## [Provided records]
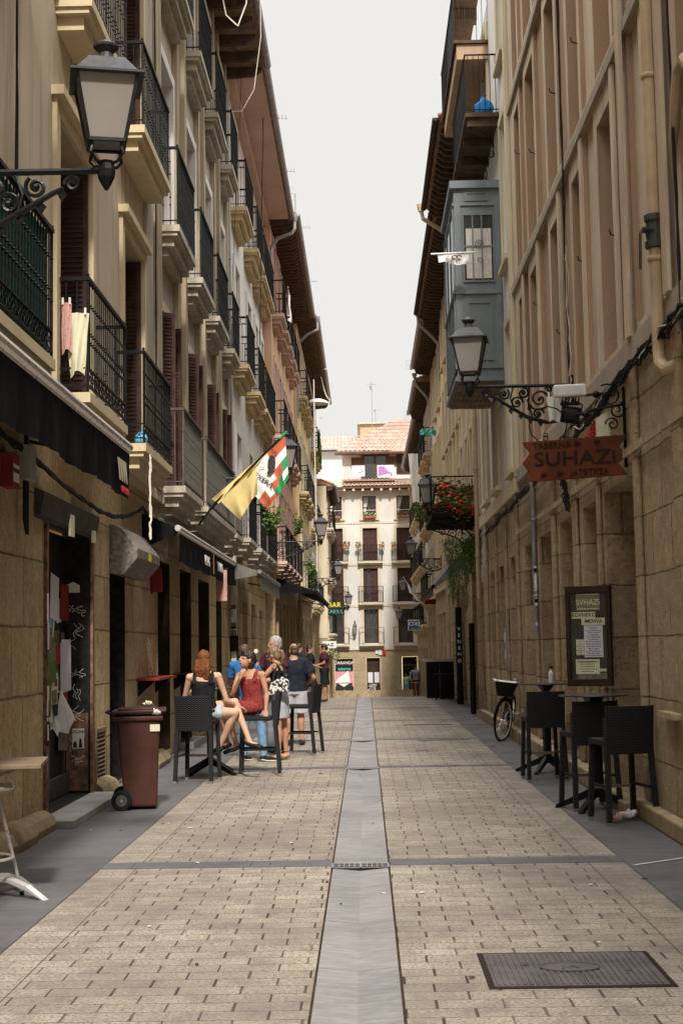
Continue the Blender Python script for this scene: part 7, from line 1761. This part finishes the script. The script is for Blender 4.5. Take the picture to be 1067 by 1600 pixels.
m=MB(); m.tube([LP((-.27,.30,.98)),LP((-.26,.18,1.0)),LP((-.1,.13,.99)),LP((0,.14,.96)),LP((.1,.13,.99)),LP((.26,.18,1.0)),LP((.27,.30,.98))],.011,8); m.tube([LP((0,.14,.80)),LP((0,.14,.97))],.014,8); m.tube([LP((-.2,.15,1.0)),LP((-.23,.06,.96))],.006,5); m.tube([LP((.2,.15,1.0)),LP((.23,.06,.96))],.006,5); m.ball(tuple(LP((.12,.12,1.03))),.03,8,5); m.build('handlebar','alu',t)
m=MB(); lo=[(-.11,-.20),(.11,-.20),(.11,.06),(-.11,.06)]; hi=[(-.17,-.24),(.17,-.24),(.17,.08),(-.17,.08)]
lo=[LP((x,y,.76)) for x,y in lo]; hi=[LP((x,y,1.0)) for x,y in hi]
m.add(lo,[(0,1,2,3)])
for i in range(4):
    a,b,c,d=lo[i],lo[(i+1)%4],hi[(i+1)%4],hi[i]
    for k in range(8): u=(k+.5)/8; m.tube([a.lerp(b,u),d.lerp(c,u)],.010,4)
    for v2 in (.0,.33,.66): m.tube([a.lerp(d,v2),b.lerp(c,v2)],.007,4)
    m.add([a.lerp(Vector((a+b)/2),.02),b,c,d],[(0,1,2,3)])
Bk=m.build('basket','black_iron',t); m=MB(); m.tube(hi,.009,6,closed=True); m.build('basket_rim','alu',Bk)
m=MB(); m.tube([LP((0,.74,.80)),LP((0,.76,.90))],.013,6); m.ball(tuple(LP((0,.80,.93))),.10,10,6,(1,1,1)); 
for i,v in enumerate(m.v): 
    if v[2]>.84: m.v[i]=(v[0],v[1],.93+(v[2]-.93)*.35)
m.build('saddle','ink',t)
m=MB(); m.tube([LP((-.09,.60,.30)),LP((.09,.60,.30))],.012,6); m.tube([LP((-.09,.60,.30)),LP((-.09,.54,.15))],.010,5); m.tube([LP((.09,.60,.30)),LP((.09,.66,.45))],.010,5); m.build('crank','zinc',t)
for sx,yy,zz in ((-1,.54,.15),(1,.66,.45)): m=MB(); c=LP((sx*.145,yy,zz)); m.box(c.x-.05,c.x+.05,c.y-.03,c.y+.03,c.z-.012,c.z+.012); m.build('pedal','alu',t)
m=MB(); m.tube([LP((.03,1.0,.3)),LP((.14,1.05,.01))],.009,5); m.build('kickstand','zinc',t)
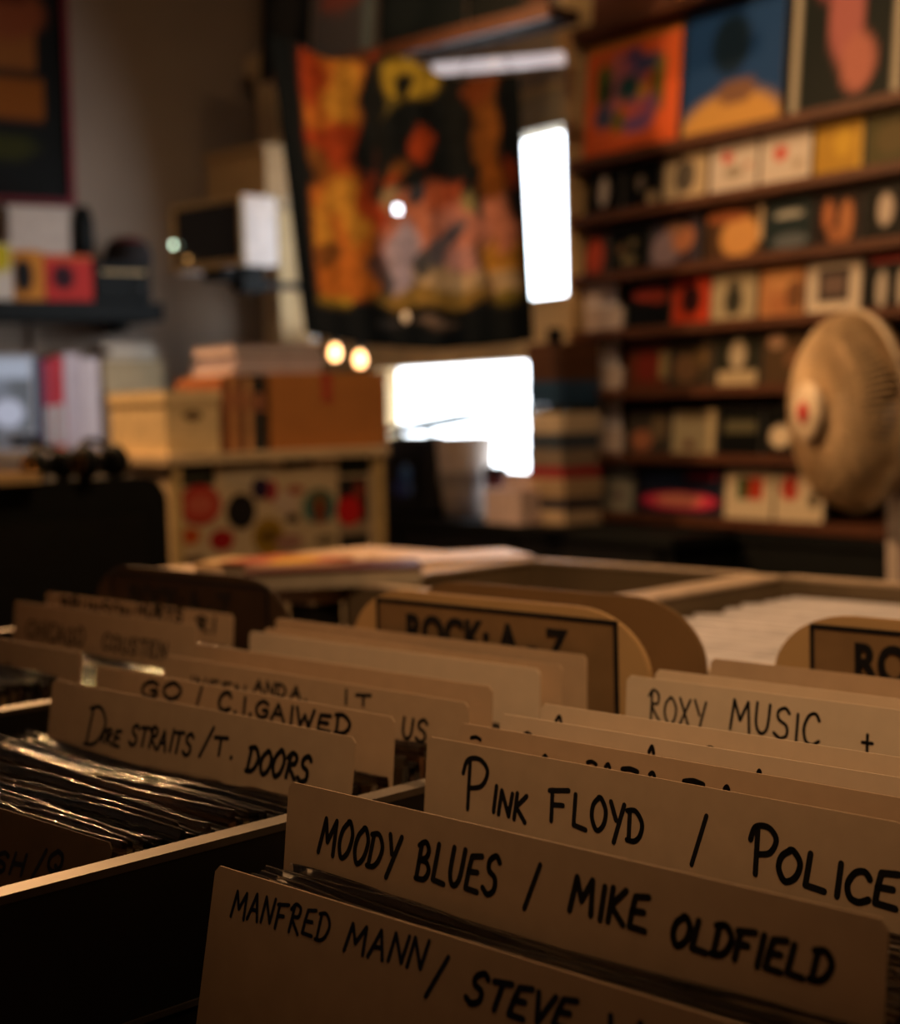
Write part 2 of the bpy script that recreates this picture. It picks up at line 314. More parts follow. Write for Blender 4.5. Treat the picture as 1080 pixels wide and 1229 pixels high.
rowG = [(698, 750, 'grey-green patterned disc beside the black post', (.28, .27, .22), [('e', .3, .4, .15, .12, (.12, .12, .1)), ('e', .65, .35, .15, .1, (.15, .1, .1)), ('r', 0, .7, 1, .9, (.12, .14, .17))]),
 (756, 856, 'wide black disc box with a glowing pink band', (.01, .015, .035), [('e', .3, .8, .3, .12, (.03, .05, .12)), ('e', .5, .3, .46, .19, (.8, .05, .12)), ('e', .5, .32, .28, .13, (.85, .3, .2)), ('e', .75, .85, .2, .08, (.3, .01, .03))]),
 (859, 917, 'white disc with a green and red square mark', (.72, .6, .42), [('r', .25, .4, .48, .85, (.04, .10, .03)), ('r', .5, .4, .78, .85, (.5, .05, .02))]),
 (919, 978, 'white disc with a red blot beside a dark curve', (.72, .6, .42), [('e', .3, .65, .2, .25, (.5, .05, .03)), ('e', .8, .5, .12, .25, (.10, .08, .05)), ('e', .62, .7, .18, .2, (.75, .6, .42))])]
for row, sh, yr in ((rowB, 2, 200), (rowC, 3, 280), (rowD, 4, 365), (rowE, 5, 435), (rowF, 6, 515), (rowG, 7, 590)):
    for x0, x1, lb, base, bl in row:
        disc(x0, x1, yr, sh, .114 if sh in (6,) else (.125 if (x1-x0) < 80 else .12), lb, base, bl)
for sh, yr, lb in ((4, 380, 'blank pale card standing left of the red-sweep disc'), (5, 455, 'blank pale card standing left of the red-brown disc'), (6, 530, 'blank pale card standing left of the pink-faced disc')):
    disc(694, 738, yr, sh, .065, lb, (.62, .5, .45), [])
# black post and tower of stacked boxes to the left of the shelving
post = thing('black_post', 'slim black upright post at the left end of the wall shelving', 'post', tuple(W(-.04, .03, CABZ)), a_)
ob('post_bar', box(-.015, .015, -.015, .015, .008, .20-CABZ, .002), M_dark, post); ob('foot_plate', box(-.017, .012, -.03, .03, 0, .008), M_dark, post)
# ------------------------------------------------------------------ low black cabinet under shelves and window
cab = thing('low_cabinet', 'long low black cabinet below the wall shelving and window', 'cabinet', tuple(W(0, 0, FZ)), a_)
ob('carcass', box(-1.15, .60, -.20, .16, .06, CABZ-FZ-.025), M_dark, cab)
ob('plinth', box(-1.10, .57, -.16, .14, 0, .06), M_dark, cab)
ob('worktop', box(-1.17, .62, -.22, .165, CABZ-FZ-.025, CABZ-FZ, .004), M_dark, cab)
cab2 = thing('shadow_block', 'shallow black block added as shadow behind the fan pole, under the right ledges', 'cabinet', tuple(W(0, 0, FZ)), a_)  # dark block added where shadow lies under the shelves
ob('carcass', box(.63, 2.3, -.0, .16, 0, CABZ-FZ-.02), M_dark, cab2); ob('worktop', box(.625, 2.3, -.01, .165, CABZ-FZ-.02, CABZ-FZ, .003), M_dark, cab2)
for i in range(3):
    d_ = ob('door', box(-1.13+i*.57, -1.13+i*.57+.55, -.218, -.201, .09, CABZ-FZ-.04, .003), mat('black_door_paint', (.008, .008, .009), .6, spec=.12), cab)
    ob('handle', box(-1.13+i*.57+.25, -1.13+i*.57+.31, -.235, -.218, .55, .565, .003), mat('dark_metal', (.05, .05, .05), .35, .8), d_)
def W_item(x0, x1, yb, off, z=CABZ):               # footprint on the cabinet from picture columns
    s0 = wp(x0, yb, off)[0]; s1 = wp(x1, yb, off)[0]; return s0, s1, tuple(W((s0+s1)/2, off, z))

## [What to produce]
None of the pictures should appear; repeat the records exactly otherwise.

## [Result of the exercise]
Continue the Blender Python script for this scene: part 7, from line 1761. This part finishes the script. The script is for Blender 4.5. Take the picture to be 1067 by 1600 pixels.
m=MB(); m.tube([LP((-.27,.30,.98)),LP((-.26,.18,1.0)),LP((-.1,.13,.99)),LP((0,.14,.96)),LP((.1,.13,.99)),LP((.26,.18,1.0)),LP((.27,.30,.98))],.011,8); m.tube([LP((0,.14,.80)),LP((0,.14,.97))],.014,8); m.tube([LP((-.2,.15,1.0)),LP((-.23,.06,.96))],.006,5); m.tube([LP((.2,.15,1.0)),LP((.23,.06,.96))],.006,5); m.ball(tuple(LP((.12,.12,1.03))),.03,8,5); m.build('handlebar','alu',t)
m=MB(); lo=[(-.11,-.20),(.11,-.20),(.11,.06),(-.11,.06)]; hi=[(-.17,-.24),(.17,-.24),(.17,.08),(-.17,.08)]
lo=[LP((x,y,.76)) for x,y in lo]; hi=[LP((x,y,1.0)) for x,y in hi]
m.add(lo,[(0,1,2,3)])
for i in range(4):
    a,b,c,d=lo[i],lo[(i+1)%4],hi[(i+1)%4],hi[i]
    for k in range(8): u=(k+.5)/8; m.tube([a.lerp(b,u),d.lerp(c,u)],.010,4)
    for v2 in (.0,.33,.66): m.tube([a.lerp(d,v2),b.lerp(c,v2)],.007,4)
    m.add([a.lerp(Vector((a+b)/2),.02),b,c,d],[(0,1,2,3)])
Bk=m.build('basket','black_iron',t); m=MB(); m.tube(hi,.009,6,closed=True); m.build('basket_rim','alu',Bk)
m=MB(); m.tube([LP((0,.74,.80)),LP((0,.76,.90))],.013,6); m.ball(tuple(LP((0,.80,.93))),.10,10,6,(1,1,1)); 
for i,v in enumerate(m.v): 
    if v[2]>.84: m.v[i]=(v[0],v[1],.93+(v[2]-.93)*.35)
m.build('saddle','ink',t)
m=MB(); m.tube([LP((-.09,.60,.30)),LP((.09,.60,.30))],.012,6); m.tube([LP((-.09,.60,.30)),LP((-.09,.54,.15))],.010,5); m.tube([LP((.09,.60,.30)),LP((.09,.66,.45))],.010,5); m.build('crank','zinc',t)
for sx,yy,zz in ((-1,.54,.15),(1,.66,.45)): m=MB(); c=LP((sx*.145,yy,zz)); m.box(c.x-.05,c.x+.05,c.y-.03,c.y+.03,c.z-.012,c.z+.012); m.build('pedal','alu',t)
m=MB(); m.tube([LP((.03,1.0,.3)),LP((.14,1.05,.01))],.009,5); m.build('kickstand','zinc',t)
Write part 2 of the bpy script that recreates this picture. It picks up at line 314. More parts follow. Write for Blender 4.5. Treat the picture as 1080 pixels wide and 1229 pixels high.
rowG = [(698, 750, 'grey-green patterned disc beside the black post', (.28, .27, .22), [('e', .3, .4, .15, .12, (.12, .12, .1)), ('e', .65, .35, .15, .1, (.15, .1, .1)), ('r', 0, .7, 1, .9, (.12, .14, .17))]),
 (756, 856, 'wide black disc box with a glowing pink band', (.01, .015, .035), [('e', .3, .8, .3, .12, (.03, .05, .12)), ('e', .5, .3, .46, .19, (.8, .05, .12)), ('e', .5, .32, .28, .13, (.85, .3, .2)), ('e', .75, .85, .2, .08, (.3, .01, .03))]),
 (859, 917, 'white disc with a green and red square mark', (.72, .6, .42), [('r', .25, .4, .48, .85, (.04, .10, .03)), ('r', .5, .4, .78, .85, (.5, .05, .02))]),
 (919, 978, 'white disc with a red blot beside a dark curve', (.72, .6, .42), [('e', .3, .65, .2, .25, (.5, .05, .03)), ('e', .8, .5, .12, .25, (.10, .08, .05)), ('e', .62, .7, .18, .2, (.75, .6, .42))])]
for row, sh, yr in ((rowB, 2, 200), (rowC, 3, 280), (rowD, 4, 365), (rowE, 5, 435), (rowF, 6, 515), (rowG, 7, 590)):
    for x0, x1, lb, base, bl in row:
        disc(x0, x1, yr, sh, .114 if sh in (6,) else (.125 if (x1-x0) < 80 else .12), lb, base, bl)
for sh, yr, lb in ((4, 380, 'blank pale card standing left of the red-sweep disc'), (5, 455, 'blank pale card standing left of the red-brown disc'), (6, 530, 'blank pale card standing left of the pink-faced disc')):
    disc(694, 738, yr, sh, .065, lb, (.62, .5, .45), [])
# black post and tower of stacked boxes to the left of the shelving
post = thing('black_post', 'slim black upright post at the left end of the wall shelving', 'post', tuple(W(-.04, .03, CABZ)), a_)
ob('post_bar', box(-.015, .015, -.015, .015, .008, .20-CABZ, .002), M_dark, post); ob('foot_plate', box(-.017, .012, -.03, .03, 0, .008), M_dark, post)
# ------------------------------------------------------------------ low black cabinet under shelves and window
cab = thing('low_cabinet', 'long low black cabinet below the wall shelving and window', 'cabinet', tuple(W(0, 0, FZ)), a_)
ob('carcass', box(-1.15, .60, -.20, .16, .06, CABZ-FZ-.025), M_dark, cab)
ob('plinth', box(-1.10, .57, -.16, .14, 0, .06), M_dark, cab)
ob('worktop', box(-1.17, .62, -.22, .165, CABZ-FZ-.025, CABZ-FZ, .004), M_dark, cab)
cab2 = thing('shadow_block', 'shallow black block added as shadow behind the fan pole, under the right ledges', 'cabinet', tuple(W(0, 0, FZ)), a_)  # dark block added where shadow lies under the shelves
ob('carcass', box(.63, 2.3, -.0, .16, 0, CABZ-FZ-.02), M_dark, cab2); ob('worktop', box(.625, 2.3, -.01, .165, CABZ-FZ-.02, CABZ-FZ, .003), M_dark, cab2)
for i in range(3):
    d_ = ob('door', box(-1.13+i*.57, -1.13+i*.57+.55, -.218, -.201, .09, CABZ-FZ-.04, .003), mat('black_door_paint', (.008, .008, .009), .6, spec=.12), cab)
    ob('handle', box(-1.13+i*.57+.25, -1.13+i*.57+.31, -.235, -.218, .55, .565, .003), mat('dark_metal', (.05, .05, .05), .35, .8), d_)
def W_item(x0, x1, yb, off, z=CABZ):               # footprint on the cabinet from picture columns
    s0 = wp(x0, yb, off)[0]; s1 = wp(x1, yb, off)[0]; return s0, s1, tuple(W((s0+s1)/2, off, z))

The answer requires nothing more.